* **What is needed**: Repeat the lines below exactly as they appear, but leave out the images.

---------- Collected material

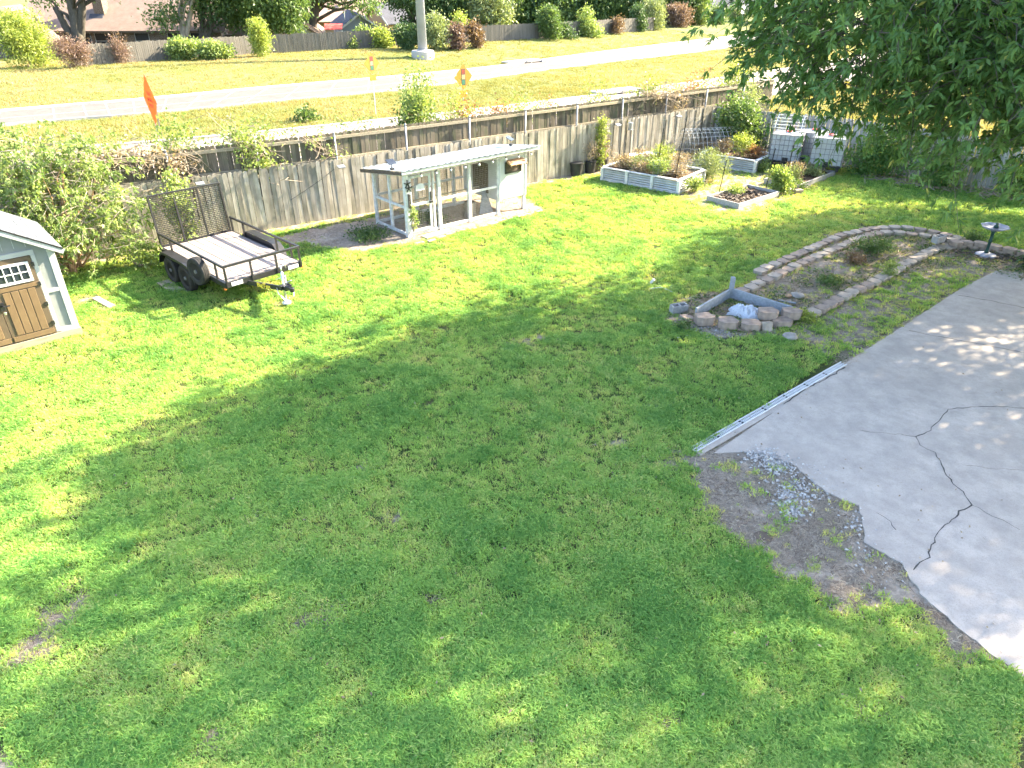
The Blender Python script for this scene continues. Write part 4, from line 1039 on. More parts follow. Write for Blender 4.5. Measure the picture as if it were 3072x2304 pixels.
# dark mulch chunks in the near bed
mb = MB()
for i in range(260):
    p = PL(B1, B1a, rnd.uniform(.15, 1.9), rnd.uniform(.12, 1.1), .11 + rnd.random() * .07); r = rnd.uniform(.02, .055)
    mb.box(p, (r * 2, r * 1.3, r), M=Matrix.Rotation(rnd.uniform(0, 6), 3, 'Z') @ Matrix.Rotation(rnd.uniform(-.6, .6), 3, 'X'))
tag(mb.build('mulch', M['dark_wood']), 'dark bark mulch heaped in the low square bed', 'mulch', kind='stuff')
o = MB().box((0, 0, .06), (.36, .2, .12)).build('loose_block', M['block'], None, .02); p = G(2392, 578); o.location = p; o.rotation_euler = (0, 0, R(20)); tag(o, 'reddish block lying at the near corner of the weedy timber bed', 'block')

# stakes
def stake(p, h, lean, label, r=.016):
    t = empty('garden_stake', p, rnd.uniform(0, 3), label, 'stake', 'dark metal garden stakes'); a, b_ = lean
    mb = MB(); mb.bar((0, 0, -.05), (a * h, b_ * h, h), r * 2.2, r * .7); mb.bar((0, .008, -.05), (a * h, b_ * h + .008, h), r * .7, r * 1.8); mb.build('post', M['black_metal'], t)
    mb = MB()
    for i in range(int(h / .12)): z = .1 + i * .12; mb.box((a * z, b_ * z - .012, z), (.02, .014, .02))
    mb.build('studs', M['black_metal'], t); t.rotation_euler = (0, 0, 0)
stake(PL(PA, PAa, 1.75, .95, .3), 1.65, (.06, 0), 'dark stake in the middle of the long planter')
stake(PL(PA, PAa, 2.75, .45, .3), 2.25, (.085, .0), 'tall leaning stake near the right end of the long planter')
stake(PL(PA, PAa, 1.2, 2.4), 2.0, (0, 0), 'dark stake just behind the long planter')
stake(PL(PA, PAa, 2.0, 3.9), 2.1, (.0, 0), 'thin stake by the fence behind the long planter')
stake(G(2157, 578), 1.15, (.09, 0), 'dark stake left of the low square bed')
stake(G(2297, 568), 1.45, (.06, 0), 'dark stake at the back corner of the low square bed')
stake(G(2350, 560), 1.62, (.07, 0), 'dark stake between the two low timber beds')
stake(G(2378, 528), 1.05, (.05, 0), 'short stake behind the weedy timber bed')

# wire panels and the hoop tunnel
def wire_panel(label, a, b_, h, nx, nz, z0=0.1, r=.007):
    a = Vector(a); b_ = Vector(b_); t = empty('wire_panel', a, 0, label, 'wire panel'); d = b_ - a; mb = MB()
    for i in range(nx + 1): p = d * (i / nx); mb.bar((p.x, p.y, z0), (p.x, p.y, h), r, r)
    mb.build('upright_wires', M['wire'], t); mb = MB()
    for i in range(nz + 1): z = z0 + (h - z0) * i / nz; mb.bar((0, 0, z), (d.x, d.y, z), r, r)
    mb.build('cross_wires', M['wire'], t)
wire_panel('wire panel across the right end of the long planter', PL(PA, PAa, 2.1, -.02), PL(PA, PAa, 3.35, 1.2), 1.02, 9, 6, .55)
wire_panel('wire panel standing upright behind the long planter against the fence', PL(PA, PAa, .85, 2.6), PL(PA, PAa, 2.0, 3.9), 1.95, 10, 13)
wire_panel('wire panel standing in front of the left water tote', G(2268, 470), G(2345, 455), 1.5, 10, 10, .4)
def tunnel(label, c, ang, L, w, h):
    t = empty('hoop_trellis', c, ang, label, 'trellis')
    def pt(a, x): return (x, math.cos(a) * w / 2, math.sin(a) * h)
    for i in range(13):
        x = -L / 2 + L * i / 12; mb = MB(); mb.tube([pt(math.pi * k / 14, x) for k in range(15)], .007, 5); mb.build('hoop', M['pvc'], t)
    mb = MB()
    for k in range(0, 15, 1): mb.bar(pt(math.pi * k / 14, -L / 2), pt(math.pi * k / 14, L / 2), .010, .010)
    mb.build('long_wires', M['pvc'], t)
c = G(2122, 476); tunnel('arched white wire hoop trellis between the planters', (c.x, c.y, 0), R(12), 2.3, 1.5, 1.25)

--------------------

* **Task answer**:
The Blender Python script for this scene continues. Write part 4, from line 1039 on. More parts follow. Write for Blender 4.5. Measure the picture as if it were 3072x2304 pixels.
# dark mulch chunks in the near bed
mb = MB()
for i in range(260):
    p = PL(B1, B1a, rnd.uniform(.15, 1.9), rnd.uniform(.12, 1.1), .11 + rnd.random() * .07); r = rnd.uniform(.02, .055)
    mb.box(p, (r * 2, r * 1.3, r), M=Matrix.Rotation(rnd.uniform(0, 6), 3, 'Z') @ Matrix.Rotation(rnd.uniform(-.6, .6), 3, 'X'))
tag(mb.build('mulch', M['dark_wood']), 'dark bark mulch heaped in the low square bed', 'mulch', kind='stuff')
o = MB().box((0, 0, .06), (.36, .2, .12)).build('loose_block', M['block'], None, .02); p = G(2392, 578); o.location = p; o.rotation_euler = (0, 0, R(20)); tag(o, 'reddish block lying at the near corner of the weedy timber bed', 'block')

# stakes
def stake(p, h, lean, label, r=.016):
    t = empty('garden_stake', p, rnd.uniform(0, 3), label, 'stake', 'dark metal garden stakes'); a, b_ = lean
    mb = MB(); mb.bar((0, 0, -.05), (a * h, b_ * h, h), r * 2.2, r * .7); mb.bar((0, .008, -.05), (a * h, b_ * h + .008, h), r * .7, r * 1.8); mb.build('post', M['black_metal'], t)
    mb = MB()
    for i in range(int(h / .12)): z = .1 + i * .12; mb.box((a * z, b_ * z - .012, z), (.02, .014, .02))
    mb.build('studs', M['black_metal'], t); t.rotation_euler = (0, 0, 0)
stake(PL(PA, PAa, 1.75, .95, .3), 1.65, (.06, 0), 'dark stake in the middle of the long planter')
stake(PL(PA, PAa, 2.75, .45, .3), 2.25, (.085, .0), 'tall leaning stake near the right end of the long planter')
stake(PL(PA, PAa, 1.2, 2.4), 2.0, (0, 0), 'dark stake just behind the long planter')
stake(PL(PA, PAa, 2.0, 3.9), 2.1, (.0, 0), 'thin stake by the fence behind the long planter')
stake(G(2157, 578), 1.15, (.09, 0), 'dark stake left of the low square bed')
stake(G(2297, 568), 1.45, (.06, 0), 'dark stake at the back corner of the low square bed')
stake(G(2350, 560), 1.62, (.07, 0), 'dark stake between the two low timber beds')
stake(G(2378, 528), 1.05, (.05, 0), 'short stake behind the weedy timber bed')

# wire panels and the hoop tunnel
def wire_panel(label, a, b_, h, nx, nz, z0=0.1, r=.007):
    a = Vector(a); b_ = Vector(b_); t = empty('wire_panel', a, 0, label, 'wire panel'); d = b_ - a; mb = MB()
    for i in range(nx + 1): p = d * (i / nx); mb.bar((p.x, p.y, z0), (p.x, p.y, h), r, r)
    mb.build('upright_wires', M['wire'], t); mb = MB()
    for i in range(nz + 1): z = z0 + (h - z0) * i / nz; mb.bar((0, 0, z), (d.x, d.y, z), r, r)
    mb.build('cross_wires', M['wire'], t)
wire_panel('wire panel across the right end of the long planter', PL(PA, PAa, 2.1, -.02), PL(PA, PAa, 3.35, 1.2), 1.02, 9, 6, .55)
wire_panel('wire panel standing upright behind the long planter against the fence', PL(PA, PAa, .85, 2.6), PL(PA, PAa, 2.0, 3.9), 1.95, 10, 13)
wire_panel('wire panel standing in front of the left water tote', G(2268, 470), G(2345, 455), 1.5, 10, 10, .4)
def tunnel(label, c, ang, L, w, h):
    t = empty('hoop_trellis', c, ang, label, 'trellis')
    def pt(a, x): return (x, math.cos(a) * w / 2, math.sin(a) * h)
    for i in range(13):
        x = -L / 2 + L * i / 12; mb = MB(); mb.tube([pt(math.pi * k / 14, x) for k in range(15)], .007, 5); mb.build('hoop', M['pvc'], t)
    mb = MB()
    for k in range(0, 15, 1): mb.bar(pt(math.pi * k / 14, -L / 2), pt(math.pi * k / 14, L / 2), .010, .010)
    mb.build('long_wires', M['pvc'], t)
c = G(2122, 476); tunnel('arched white wire hoop trellis between the planters', (c.x, c.y, 0), R(12), 2.3, 1.5, 1.25)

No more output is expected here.